Problem requirements:
From the line with "by 960 pixels." to the line with "SC.camera = co", both lines included, set down exactly those lines, please, and no others.

Records for processing:
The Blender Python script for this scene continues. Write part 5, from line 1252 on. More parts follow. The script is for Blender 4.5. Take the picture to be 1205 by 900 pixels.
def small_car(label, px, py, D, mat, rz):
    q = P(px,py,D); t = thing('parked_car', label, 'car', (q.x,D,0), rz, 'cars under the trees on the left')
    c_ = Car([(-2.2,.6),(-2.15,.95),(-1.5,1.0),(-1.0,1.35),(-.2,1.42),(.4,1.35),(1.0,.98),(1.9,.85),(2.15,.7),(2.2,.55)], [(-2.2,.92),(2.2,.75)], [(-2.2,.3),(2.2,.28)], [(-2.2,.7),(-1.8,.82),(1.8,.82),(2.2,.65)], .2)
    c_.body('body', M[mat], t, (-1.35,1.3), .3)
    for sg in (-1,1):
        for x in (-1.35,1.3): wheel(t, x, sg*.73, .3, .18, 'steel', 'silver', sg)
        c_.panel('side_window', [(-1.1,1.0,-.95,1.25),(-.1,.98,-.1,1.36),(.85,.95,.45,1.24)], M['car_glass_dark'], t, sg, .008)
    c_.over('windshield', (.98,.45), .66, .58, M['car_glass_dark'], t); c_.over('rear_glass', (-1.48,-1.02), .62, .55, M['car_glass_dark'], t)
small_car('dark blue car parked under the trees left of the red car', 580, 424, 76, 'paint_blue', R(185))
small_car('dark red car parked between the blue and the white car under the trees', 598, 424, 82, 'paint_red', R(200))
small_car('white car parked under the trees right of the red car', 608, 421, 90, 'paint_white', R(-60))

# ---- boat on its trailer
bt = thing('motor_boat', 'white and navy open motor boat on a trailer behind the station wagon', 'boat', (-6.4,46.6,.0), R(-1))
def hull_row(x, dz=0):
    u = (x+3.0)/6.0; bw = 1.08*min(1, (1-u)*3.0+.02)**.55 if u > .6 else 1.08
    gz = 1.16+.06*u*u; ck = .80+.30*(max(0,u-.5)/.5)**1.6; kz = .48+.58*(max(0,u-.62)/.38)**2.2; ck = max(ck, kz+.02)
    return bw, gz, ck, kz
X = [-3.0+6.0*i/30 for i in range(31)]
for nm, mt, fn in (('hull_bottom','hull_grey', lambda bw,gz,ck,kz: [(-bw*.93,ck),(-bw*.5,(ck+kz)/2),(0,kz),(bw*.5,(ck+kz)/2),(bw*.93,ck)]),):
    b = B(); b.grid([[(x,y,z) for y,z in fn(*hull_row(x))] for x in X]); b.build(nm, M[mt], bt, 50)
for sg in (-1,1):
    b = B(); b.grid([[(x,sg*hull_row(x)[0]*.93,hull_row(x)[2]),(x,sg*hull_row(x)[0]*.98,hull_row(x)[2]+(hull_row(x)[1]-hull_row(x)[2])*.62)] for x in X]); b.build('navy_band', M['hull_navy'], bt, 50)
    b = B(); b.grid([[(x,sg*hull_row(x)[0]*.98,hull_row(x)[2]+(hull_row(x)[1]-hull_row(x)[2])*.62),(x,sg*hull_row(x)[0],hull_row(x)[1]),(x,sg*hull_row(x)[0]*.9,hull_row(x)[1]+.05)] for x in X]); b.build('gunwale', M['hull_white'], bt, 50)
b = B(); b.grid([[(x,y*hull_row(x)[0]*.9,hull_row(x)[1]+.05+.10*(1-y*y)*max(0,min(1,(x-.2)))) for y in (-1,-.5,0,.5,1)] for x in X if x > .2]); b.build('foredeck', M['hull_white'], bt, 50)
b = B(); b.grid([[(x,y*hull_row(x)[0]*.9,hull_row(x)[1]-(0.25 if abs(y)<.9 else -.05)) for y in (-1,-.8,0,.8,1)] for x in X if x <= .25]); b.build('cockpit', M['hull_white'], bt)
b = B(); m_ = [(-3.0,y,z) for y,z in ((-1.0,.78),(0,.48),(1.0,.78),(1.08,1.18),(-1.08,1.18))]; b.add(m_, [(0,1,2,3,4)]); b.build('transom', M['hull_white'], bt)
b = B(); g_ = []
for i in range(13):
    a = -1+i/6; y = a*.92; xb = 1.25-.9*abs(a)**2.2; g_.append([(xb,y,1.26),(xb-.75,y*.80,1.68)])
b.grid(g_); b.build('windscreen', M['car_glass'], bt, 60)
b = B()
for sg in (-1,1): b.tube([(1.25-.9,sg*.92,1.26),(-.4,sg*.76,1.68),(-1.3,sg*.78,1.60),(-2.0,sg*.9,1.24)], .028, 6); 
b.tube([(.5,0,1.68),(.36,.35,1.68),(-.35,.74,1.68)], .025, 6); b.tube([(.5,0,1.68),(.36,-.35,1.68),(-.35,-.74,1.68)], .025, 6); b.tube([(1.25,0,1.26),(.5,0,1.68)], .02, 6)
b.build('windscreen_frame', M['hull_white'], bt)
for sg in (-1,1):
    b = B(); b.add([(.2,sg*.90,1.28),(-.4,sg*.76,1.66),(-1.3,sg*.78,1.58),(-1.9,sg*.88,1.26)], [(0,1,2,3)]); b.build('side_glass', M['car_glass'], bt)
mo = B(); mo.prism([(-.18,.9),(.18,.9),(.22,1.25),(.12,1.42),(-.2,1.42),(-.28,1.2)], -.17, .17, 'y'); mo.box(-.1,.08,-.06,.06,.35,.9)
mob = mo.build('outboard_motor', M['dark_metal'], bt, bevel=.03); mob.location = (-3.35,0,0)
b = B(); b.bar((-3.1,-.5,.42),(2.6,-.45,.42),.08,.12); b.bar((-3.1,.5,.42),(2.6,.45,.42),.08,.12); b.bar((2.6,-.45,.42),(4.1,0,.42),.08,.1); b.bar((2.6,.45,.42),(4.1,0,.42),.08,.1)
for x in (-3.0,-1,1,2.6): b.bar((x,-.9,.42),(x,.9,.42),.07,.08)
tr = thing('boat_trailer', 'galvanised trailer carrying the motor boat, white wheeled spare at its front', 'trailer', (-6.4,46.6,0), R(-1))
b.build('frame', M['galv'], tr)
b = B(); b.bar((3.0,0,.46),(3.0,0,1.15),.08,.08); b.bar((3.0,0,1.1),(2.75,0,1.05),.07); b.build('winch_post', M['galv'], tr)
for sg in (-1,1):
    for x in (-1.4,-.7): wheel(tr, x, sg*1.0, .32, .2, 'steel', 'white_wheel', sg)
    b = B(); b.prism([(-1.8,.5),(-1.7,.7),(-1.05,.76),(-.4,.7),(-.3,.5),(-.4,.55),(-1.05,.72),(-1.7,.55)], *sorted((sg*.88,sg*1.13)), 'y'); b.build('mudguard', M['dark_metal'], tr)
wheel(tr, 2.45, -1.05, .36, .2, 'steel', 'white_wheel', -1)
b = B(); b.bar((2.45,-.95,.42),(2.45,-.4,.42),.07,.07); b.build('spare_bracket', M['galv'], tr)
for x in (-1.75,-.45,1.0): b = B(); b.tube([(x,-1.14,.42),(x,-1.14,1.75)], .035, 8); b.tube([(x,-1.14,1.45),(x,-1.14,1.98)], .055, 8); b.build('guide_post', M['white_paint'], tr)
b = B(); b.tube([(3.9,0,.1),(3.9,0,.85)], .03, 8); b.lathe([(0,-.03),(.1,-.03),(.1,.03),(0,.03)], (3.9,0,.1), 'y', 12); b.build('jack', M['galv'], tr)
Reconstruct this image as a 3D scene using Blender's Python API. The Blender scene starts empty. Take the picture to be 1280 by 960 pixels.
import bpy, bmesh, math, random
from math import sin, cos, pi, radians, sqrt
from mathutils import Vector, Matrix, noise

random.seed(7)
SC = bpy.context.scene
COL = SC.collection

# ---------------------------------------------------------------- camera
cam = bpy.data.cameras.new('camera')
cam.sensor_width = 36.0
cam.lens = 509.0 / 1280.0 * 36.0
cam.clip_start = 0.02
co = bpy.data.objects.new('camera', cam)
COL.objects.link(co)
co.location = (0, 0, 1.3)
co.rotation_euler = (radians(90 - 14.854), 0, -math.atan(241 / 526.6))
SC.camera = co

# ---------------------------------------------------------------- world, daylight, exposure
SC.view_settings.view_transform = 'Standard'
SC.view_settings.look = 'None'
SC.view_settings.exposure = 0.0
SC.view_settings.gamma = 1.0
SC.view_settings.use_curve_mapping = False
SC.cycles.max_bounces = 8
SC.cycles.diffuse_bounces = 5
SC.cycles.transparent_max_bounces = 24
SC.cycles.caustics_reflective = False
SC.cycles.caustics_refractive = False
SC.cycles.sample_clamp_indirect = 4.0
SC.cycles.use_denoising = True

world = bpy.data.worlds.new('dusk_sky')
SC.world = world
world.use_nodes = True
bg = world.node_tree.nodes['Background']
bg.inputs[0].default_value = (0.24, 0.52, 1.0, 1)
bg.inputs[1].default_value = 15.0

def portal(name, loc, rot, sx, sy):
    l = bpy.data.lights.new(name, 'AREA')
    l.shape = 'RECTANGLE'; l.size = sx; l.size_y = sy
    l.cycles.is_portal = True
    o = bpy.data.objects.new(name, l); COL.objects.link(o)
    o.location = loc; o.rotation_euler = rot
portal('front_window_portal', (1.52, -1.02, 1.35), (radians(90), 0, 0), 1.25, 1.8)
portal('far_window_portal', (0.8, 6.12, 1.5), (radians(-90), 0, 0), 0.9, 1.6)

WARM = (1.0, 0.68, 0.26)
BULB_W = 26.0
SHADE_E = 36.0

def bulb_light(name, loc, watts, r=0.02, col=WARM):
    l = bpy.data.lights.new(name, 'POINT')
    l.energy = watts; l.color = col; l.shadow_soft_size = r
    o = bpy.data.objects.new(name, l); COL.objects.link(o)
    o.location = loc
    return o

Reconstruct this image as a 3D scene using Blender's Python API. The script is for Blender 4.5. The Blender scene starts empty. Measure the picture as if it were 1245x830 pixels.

In response:
Reconstruct this image as a 3D scene using Blender's Python API. The Blender scene starts empty. Take the picture to be 1280 by 960 pixels.
import bpy, bmesh, math, random
from math import sin, cos, pi, radians, sqrt
from mathutils import Vector, Matrix, noise

random.seed(7)
SC = bpy.context.scene
COL = SC.collection

# ---------------------------------------------------------------- camera
cam = bpy.data.cameras.new('camera')
cam.sensor_width = 36.0
cam.lens = 509.0 / 1280.0 * 36.0
cam.clip_start = 0.02
co = bpy.data.objects.new('camera', cam)
COL.objects.link(co)
co.location = (0, 0, 1.3)
co.rotation_euler = (radians(90 - 14.854), 0, -math.atan(241 / 526.6))
SC.camera = co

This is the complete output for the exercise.